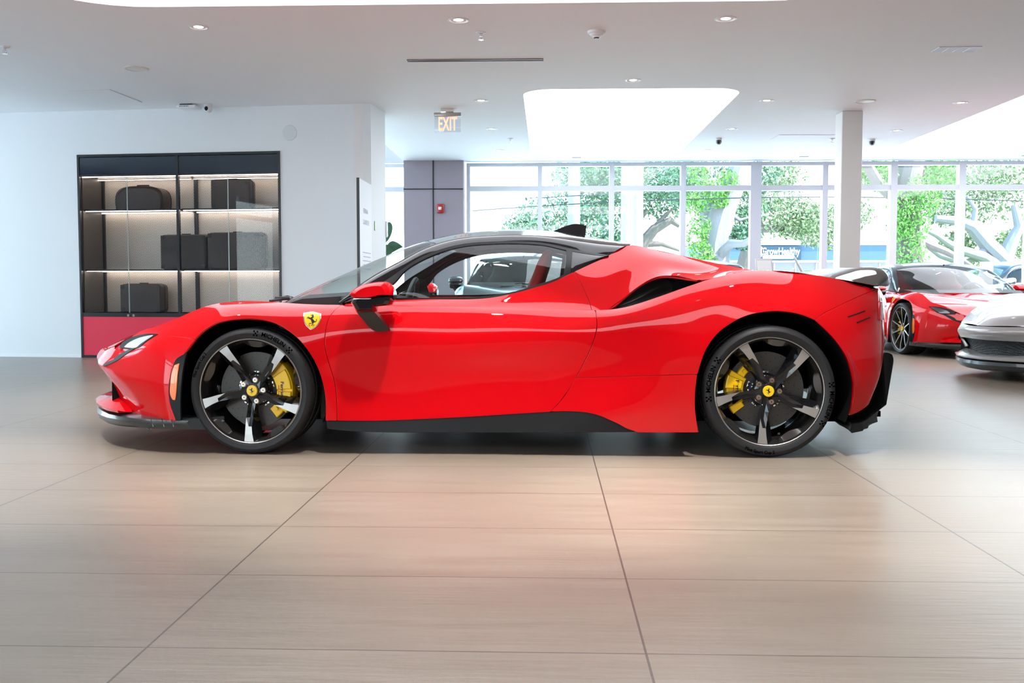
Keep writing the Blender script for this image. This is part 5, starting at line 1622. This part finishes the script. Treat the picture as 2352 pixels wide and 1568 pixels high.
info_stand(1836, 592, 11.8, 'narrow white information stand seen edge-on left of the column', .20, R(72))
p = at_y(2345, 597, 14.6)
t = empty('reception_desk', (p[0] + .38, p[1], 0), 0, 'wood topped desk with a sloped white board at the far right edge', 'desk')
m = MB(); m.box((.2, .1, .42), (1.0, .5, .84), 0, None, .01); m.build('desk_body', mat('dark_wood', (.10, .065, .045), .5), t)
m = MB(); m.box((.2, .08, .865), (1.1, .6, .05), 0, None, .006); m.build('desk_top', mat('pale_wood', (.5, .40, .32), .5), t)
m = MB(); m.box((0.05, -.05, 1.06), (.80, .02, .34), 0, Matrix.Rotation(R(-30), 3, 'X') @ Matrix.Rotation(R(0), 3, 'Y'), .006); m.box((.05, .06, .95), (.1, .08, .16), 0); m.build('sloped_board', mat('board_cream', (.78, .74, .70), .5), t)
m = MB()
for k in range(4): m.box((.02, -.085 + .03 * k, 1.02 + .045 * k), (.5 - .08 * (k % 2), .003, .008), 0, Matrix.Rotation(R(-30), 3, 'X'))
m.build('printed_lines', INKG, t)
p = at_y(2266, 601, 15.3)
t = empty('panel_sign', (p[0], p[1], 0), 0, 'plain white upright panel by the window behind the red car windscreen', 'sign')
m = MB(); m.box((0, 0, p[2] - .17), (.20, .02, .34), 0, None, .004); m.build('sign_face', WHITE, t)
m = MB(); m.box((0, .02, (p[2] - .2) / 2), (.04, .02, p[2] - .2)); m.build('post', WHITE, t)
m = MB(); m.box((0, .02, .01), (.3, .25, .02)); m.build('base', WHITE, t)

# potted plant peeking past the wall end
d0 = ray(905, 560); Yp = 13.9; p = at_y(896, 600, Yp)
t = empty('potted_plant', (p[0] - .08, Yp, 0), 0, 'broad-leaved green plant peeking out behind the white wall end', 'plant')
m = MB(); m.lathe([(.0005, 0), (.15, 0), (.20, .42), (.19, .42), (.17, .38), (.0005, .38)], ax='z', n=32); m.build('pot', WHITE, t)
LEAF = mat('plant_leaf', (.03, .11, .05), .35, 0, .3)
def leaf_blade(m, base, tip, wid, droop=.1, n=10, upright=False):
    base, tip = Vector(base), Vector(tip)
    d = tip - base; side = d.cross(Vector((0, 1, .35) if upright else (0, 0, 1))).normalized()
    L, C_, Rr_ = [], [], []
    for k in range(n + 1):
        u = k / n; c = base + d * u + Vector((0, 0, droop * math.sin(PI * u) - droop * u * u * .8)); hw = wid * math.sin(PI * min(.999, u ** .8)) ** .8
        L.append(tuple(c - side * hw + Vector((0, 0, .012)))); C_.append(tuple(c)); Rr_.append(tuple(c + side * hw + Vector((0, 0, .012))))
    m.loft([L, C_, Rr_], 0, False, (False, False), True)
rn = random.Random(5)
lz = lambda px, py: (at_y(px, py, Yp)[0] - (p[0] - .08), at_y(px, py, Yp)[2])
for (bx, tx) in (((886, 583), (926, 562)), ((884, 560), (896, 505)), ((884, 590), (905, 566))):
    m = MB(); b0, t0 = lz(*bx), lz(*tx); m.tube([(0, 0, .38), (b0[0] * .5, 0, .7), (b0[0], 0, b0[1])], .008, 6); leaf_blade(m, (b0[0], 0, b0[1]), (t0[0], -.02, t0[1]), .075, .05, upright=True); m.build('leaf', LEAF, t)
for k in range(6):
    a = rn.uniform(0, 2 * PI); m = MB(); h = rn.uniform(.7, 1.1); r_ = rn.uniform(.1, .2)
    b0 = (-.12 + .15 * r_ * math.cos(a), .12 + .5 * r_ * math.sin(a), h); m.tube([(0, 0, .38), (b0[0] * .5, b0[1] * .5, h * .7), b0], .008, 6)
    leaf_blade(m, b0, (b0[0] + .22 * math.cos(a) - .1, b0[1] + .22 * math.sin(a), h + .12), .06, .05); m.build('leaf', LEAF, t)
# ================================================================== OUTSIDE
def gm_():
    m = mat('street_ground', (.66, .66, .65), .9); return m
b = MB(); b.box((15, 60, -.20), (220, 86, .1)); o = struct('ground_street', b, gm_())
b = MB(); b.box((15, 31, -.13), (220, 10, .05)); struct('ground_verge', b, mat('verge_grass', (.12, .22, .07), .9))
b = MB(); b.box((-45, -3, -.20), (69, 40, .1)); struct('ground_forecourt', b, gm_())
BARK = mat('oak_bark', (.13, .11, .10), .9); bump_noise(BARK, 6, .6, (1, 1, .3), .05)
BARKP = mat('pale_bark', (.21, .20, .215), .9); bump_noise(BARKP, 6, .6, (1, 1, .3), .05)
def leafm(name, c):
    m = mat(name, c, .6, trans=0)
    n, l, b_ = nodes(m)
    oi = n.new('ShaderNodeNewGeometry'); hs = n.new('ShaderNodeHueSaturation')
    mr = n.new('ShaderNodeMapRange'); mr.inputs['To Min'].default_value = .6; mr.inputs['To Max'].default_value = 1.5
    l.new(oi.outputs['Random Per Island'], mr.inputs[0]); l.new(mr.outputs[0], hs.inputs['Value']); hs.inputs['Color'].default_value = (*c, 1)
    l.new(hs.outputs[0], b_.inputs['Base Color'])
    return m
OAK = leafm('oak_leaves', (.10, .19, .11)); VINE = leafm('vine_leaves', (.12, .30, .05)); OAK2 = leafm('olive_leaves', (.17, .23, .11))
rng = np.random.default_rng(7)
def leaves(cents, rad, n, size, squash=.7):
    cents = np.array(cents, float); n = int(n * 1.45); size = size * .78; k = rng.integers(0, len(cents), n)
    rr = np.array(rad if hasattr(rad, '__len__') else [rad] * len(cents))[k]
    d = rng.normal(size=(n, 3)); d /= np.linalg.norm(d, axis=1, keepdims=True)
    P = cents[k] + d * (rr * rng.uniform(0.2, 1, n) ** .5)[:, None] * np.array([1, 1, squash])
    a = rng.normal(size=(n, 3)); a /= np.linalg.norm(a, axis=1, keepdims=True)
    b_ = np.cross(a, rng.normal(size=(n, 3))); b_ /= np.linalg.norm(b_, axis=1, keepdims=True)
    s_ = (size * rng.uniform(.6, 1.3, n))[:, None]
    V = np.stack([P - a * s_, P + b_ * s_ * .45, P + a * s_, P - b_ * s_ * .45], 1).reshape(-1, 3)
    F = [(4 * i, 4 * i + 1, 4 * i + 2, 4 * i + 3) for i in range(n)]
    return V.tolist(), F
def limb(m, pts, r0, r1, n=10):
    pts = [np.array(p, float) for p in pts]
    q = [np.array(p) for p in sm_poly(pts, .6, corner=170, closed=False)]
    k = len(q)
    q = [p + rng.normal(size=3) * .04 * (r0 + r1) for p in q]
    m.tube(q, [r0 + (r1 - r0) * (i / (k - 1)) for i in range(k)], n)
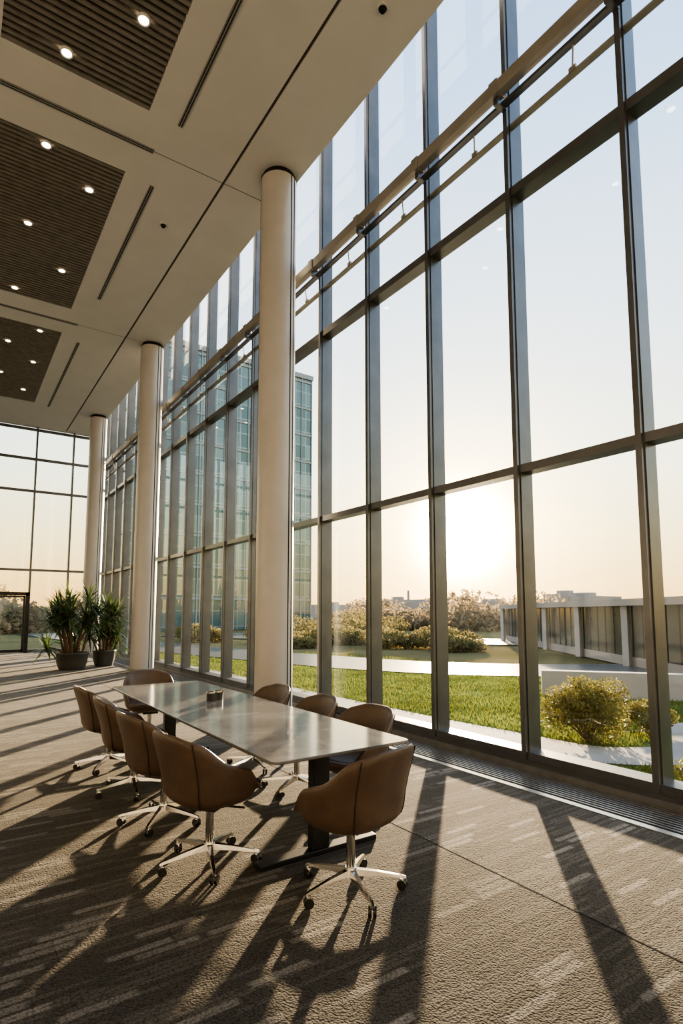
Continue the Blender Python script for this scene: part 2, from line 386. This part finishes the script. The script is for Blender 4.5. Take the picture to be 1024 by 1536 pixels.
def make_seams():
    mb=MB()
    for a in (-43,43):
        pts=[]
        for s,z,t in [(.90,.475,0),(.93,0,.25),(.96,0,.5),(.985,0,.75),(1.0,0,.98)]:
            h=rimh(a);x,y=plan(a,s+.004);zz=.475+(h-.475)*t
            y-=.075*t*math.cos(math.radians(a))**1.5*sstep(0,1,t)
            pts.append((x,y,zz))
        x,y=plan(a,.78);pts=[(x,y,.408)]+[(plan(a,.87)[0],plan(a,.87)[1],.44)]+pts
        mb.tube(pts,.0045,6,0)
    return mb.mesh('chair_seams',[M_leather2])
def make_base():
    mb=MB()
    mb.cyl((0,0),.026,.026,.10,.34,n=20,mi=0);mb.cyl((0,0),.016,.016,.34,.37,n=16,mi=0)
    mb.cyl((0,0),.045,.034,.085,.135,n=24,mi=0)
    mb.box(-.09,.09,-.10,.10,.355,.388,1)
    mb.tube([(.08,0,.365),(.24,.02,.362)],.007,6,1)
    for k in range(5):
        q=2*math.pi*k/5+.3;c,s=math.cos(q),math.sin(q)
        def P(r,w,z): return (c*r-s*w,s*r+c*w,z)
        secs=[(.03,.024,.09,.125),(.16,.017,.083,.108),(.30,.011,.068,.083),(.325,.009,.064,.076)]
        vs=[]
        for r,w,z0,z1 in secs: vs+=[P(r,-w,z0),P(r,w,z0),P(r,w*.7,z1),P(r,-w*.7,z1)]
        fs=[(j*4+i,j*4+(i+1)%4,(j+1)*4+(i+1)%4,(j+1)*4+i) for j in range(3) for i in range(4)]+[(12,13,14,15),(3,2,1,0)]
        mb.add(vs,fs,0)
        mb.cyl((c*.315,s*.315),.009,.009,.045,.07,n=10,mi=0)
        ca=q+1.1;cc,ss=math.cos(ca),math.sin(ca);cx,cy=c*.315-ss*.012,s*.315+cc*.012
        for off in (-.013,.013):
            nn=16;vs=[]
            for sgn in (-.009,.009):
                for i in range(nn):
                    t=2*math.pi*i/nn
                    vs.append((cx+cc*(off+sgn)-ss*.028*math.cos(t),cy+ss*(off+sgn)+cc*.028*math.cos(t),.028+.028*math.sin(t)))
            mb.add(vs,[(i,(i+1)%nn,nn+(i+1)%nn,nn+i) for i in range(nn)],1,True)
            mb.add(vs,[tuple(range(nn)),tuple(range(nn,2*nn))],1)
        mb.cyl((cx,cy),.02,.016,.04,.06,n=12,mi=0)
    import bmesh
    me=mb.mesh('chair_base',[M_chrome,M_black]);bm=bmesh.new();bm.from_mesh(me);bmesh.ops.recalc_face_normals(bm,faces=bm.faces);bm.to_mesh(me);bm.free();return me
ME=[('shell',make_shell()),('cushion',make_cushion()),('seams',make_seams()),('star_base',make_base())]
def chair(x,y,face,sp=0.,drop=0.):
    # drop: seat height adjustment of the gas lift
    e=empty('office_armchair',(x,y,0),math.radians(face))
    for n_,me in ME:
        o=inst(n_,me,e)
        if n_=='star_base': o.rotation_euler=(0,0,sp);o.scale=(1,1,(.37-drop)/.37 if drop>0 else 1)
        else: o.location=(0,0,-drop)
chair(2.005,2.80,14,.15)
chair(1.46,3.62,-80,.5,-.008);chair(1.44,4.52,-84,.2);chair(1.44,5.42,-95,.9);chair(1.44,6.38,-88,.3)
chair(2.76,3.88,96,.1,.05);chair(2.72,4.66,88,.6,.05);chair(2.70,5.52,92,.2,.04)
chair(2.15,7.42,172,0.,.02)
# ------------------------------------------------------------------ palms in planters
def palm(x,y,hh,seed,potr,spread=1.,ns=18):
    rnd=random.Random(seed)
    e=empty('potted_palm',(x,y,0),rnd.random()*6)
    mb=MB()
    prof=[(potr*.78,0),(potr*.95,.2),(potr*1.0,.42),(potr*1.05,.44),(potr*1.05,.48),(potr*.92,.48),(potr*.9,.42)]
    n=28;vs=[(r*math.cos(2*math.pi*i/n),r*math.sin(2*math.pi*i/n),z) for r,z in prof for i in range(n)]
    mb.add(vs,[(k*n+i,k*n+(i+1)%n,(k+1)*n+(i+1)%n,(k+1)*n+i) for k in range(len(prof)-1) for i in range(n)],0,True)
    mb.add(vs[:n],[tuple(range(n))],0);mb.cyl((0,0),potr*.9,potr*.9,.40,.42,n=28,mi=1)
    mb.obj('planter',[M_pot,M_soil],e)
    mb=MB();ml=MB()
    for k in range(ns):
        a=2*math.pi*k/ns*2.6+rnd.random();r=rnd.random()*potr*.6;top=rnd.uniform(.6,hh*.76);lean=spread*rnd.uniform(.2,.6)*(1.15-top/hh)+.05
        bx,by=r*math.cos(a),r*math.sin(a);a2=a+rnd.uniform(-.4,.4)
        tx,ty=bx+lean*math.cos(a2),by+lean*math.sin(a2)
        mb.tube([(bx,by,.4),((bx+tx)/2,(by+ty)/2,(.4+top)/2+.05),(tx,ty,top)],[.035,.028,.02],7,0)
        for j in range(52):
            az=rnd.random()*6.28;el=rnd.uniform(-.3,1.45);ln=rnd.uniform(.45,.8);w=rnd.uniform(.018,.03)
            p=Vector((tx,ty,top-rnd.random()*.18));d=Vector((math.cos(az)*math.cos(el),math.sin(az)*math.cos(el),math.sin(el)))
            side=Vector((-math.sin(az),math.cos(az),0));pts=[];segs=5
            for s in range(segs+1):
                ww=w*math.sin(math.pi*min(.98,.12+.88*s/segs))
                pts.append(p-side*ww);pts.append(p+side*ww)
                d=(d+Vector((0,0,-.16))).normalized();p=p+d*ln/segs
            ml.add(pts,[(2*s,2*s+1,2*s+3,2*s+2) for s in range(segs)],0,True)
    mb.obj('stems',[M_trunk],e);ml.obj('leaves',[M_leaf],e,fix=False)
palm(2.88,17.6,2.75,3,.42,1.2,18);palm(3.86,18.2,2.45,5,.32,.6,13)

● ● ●

Of all the lines in the data above, state how many include "script". Say only the number.

2